*Task details:* Using the data below, gather each line that includes the word "this".

[Data extracted from a collection]
************

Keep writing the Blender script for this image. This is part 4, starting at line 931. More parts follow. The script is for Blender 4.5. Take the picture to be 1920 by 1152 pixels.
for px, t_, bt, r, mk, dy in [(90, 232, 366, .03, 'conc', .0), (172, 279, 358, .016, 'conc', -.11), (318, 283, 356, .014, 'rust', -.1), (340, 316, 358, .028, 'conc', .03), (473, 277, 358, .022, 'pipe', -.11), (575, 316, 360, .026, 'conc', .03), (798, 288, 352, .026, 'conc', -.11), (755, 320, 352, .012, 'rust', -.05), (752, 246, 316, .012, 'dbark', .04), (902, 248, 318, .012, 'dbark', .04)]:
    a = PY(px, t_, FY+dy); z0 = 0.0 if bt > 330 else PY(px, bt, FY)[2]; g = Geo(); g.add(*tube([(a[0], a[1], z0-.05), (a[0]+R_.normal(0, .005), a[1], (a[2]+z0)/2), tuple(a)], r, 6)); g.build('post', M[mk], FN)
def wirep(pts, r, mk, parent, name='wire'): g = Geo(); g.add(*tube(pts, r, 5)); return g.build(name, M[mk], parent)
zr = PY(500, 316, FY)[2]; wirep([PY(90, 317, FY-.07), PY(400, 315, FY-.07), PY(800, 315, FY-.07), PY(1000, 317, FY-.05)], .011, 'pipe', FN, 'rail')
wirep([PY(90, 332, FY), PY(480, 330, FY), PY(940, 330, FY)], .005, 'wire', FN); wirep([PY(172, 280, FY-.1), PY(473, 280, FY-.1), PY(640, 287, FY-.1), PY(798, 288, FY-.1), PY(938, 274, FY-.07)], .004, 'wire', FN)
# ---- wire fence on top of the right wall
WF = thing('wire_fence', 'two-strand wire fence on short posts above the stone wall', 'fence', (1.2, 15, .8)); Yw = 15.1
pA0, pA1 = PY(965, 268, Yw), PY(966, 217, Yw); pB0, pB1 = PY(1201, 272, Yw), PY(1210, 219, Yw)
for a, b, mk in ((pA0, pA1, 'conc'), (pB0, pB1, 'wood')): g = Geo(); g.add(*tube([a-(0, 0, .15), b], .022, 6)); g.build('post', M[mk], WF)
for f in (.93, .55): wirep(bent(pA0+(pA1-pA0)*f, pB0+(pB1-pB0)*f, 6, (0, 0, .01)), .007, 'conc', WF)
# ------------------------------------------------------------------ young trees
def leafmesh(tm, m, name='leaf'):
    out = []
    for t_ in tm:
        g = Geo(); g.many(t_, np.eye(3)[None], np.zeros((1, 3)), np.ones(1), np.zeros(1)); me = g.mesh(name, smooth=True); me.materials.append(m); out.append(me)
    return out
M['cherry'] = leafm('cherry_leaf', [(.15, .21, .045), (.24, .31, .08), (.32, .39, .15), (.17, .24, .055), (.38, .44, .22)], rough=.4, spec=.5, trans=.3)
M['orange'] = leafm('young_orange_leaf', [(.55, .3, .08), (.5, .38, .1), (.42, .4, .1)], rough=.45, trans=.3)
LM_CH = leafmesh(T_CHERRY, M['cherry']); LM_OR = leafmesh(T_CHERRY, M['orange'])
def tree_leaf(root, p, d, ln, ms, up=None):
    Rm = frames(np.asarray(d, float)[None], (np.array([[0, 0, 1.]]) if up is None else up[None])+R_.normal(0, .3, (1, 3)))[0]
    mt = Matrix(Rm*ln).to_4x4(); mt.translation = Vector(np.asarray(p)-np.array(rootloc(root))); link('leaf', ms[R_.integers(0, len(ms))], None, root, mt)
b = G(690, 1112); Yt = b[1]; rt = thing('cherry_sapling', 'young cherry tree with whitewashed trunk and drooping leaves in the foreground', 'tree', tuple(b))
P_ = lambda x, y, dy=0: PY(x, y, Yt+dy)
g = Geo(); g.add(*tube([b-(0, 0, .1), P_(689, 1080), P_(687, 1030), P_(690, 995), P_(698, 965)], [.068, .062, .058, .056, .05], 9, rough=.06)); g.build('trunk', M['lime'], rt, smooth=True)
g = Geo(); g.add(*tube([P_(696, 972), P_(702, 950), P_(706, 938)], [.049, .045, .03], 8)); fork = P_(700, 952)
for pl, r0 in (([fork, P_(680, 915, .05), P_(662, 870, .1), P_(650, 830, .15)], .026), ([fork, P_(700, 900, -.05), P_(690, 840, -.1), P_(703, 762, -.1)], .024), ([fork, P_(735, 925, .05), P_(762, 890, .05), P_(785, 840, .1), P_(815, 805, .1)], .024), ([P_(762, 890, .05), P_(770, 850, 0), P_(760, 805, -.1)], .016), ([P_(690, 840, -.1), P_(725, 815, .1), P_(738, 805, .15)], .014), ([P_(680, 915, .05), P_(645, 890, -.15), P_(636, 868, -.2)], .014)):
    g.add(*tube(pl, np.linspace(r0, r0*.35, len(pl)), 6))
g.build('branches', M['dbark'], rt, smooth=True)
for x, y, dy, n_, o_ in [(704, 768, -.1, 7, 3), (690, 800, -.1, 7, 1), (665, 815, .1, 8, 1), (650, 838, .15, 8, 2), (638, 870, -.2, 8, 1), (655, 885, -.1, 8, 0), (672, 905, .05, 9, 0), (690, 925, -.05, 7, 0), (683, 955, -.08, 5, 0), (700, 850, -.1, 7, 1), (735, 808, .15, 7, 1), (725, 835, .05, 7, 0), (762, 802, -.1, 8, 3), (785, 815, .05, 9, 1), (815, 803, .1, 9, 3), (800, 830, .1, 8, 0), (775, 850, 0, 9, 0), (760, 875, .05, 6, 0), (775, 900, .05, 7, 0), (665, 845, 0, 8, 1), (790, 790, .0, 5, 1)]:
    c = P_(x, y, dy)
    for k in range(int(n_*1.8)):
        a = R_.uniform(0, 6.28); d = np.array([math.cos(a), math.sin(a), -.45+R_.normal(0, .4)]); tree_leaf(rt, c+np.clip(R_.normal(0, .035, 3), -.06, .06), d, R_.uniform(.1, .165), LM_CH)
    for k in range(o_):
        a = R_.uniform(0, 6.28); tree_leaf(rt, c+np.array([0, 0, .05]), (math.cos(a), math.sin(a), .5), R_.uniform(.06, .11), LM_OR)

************

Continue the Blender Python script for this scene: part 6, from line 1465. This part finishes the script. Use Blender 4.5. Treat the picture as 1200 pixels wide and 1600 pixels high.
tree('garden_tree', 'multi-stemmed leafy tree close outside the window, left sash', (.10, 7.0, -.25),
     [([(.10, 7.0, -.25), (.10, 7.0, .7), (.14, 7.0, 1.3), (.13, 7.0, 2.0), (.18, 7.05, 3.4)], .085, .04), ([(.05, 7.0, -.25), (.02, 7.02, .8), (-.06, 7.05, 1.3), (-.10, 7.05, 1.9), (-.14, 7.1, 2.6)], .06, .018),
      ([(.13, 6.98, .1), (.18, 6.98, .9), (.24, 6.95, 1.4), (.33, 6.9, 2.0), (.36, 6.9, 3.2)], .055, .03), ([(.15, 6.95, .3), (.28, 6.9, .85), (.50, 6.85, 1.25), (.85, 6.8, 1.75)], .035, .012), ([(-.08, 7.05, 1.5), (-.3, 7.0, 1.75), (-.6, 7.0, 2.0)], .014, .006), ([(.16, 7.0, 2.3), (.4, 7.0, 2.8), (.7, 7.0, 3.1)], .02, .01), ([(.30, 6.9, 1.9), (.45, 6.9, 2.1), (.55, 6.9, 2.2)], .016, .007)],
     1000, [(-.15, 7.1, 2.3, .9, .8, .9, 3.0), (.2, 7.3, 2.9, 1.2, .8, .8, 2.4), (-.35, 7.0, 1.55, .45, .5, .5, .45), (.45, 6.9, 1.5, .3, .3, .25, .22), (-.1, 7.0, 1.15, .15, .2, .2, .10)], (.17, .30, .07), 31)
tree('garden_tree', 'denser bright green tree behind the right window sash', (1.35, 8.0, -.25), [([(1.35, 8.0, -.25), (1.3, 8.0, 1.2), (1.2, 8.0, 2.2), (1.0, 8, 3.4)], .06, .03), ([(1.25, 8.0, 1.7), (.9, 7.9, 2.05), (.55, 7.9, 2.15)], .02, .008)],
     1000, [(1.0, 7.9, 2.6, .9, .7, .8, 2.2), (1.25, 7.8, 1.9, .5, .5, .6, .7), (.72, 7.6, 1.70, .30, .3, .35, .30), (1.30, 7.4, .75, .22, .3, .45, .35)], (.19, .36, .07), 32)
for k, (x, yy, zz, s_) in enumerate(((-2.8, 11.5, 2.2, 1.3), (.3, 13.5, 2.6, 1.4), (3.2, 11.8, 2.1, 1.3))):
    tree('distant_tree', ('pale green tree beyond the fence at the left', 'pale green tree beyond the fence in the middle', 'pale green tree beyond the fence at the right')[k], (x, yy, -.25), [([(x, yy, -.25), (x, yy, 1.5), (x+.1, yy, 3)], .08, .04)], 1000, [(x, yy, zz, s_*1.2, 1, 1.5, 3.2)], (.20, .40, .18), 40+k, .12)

************

*Result:*
Keep writing the Blender script for this image. This is part 4, starting at line 931. More parts follow. The script is for Blender 4.5. Take the picture to be 1920 by 1152 pixels.
Continue the Blender Python script for this scene: part 6, from line 1465. This part finishes the script. Use Blender 4.5. Treat the picture as 1200 pixels wide and 1600 pixels high.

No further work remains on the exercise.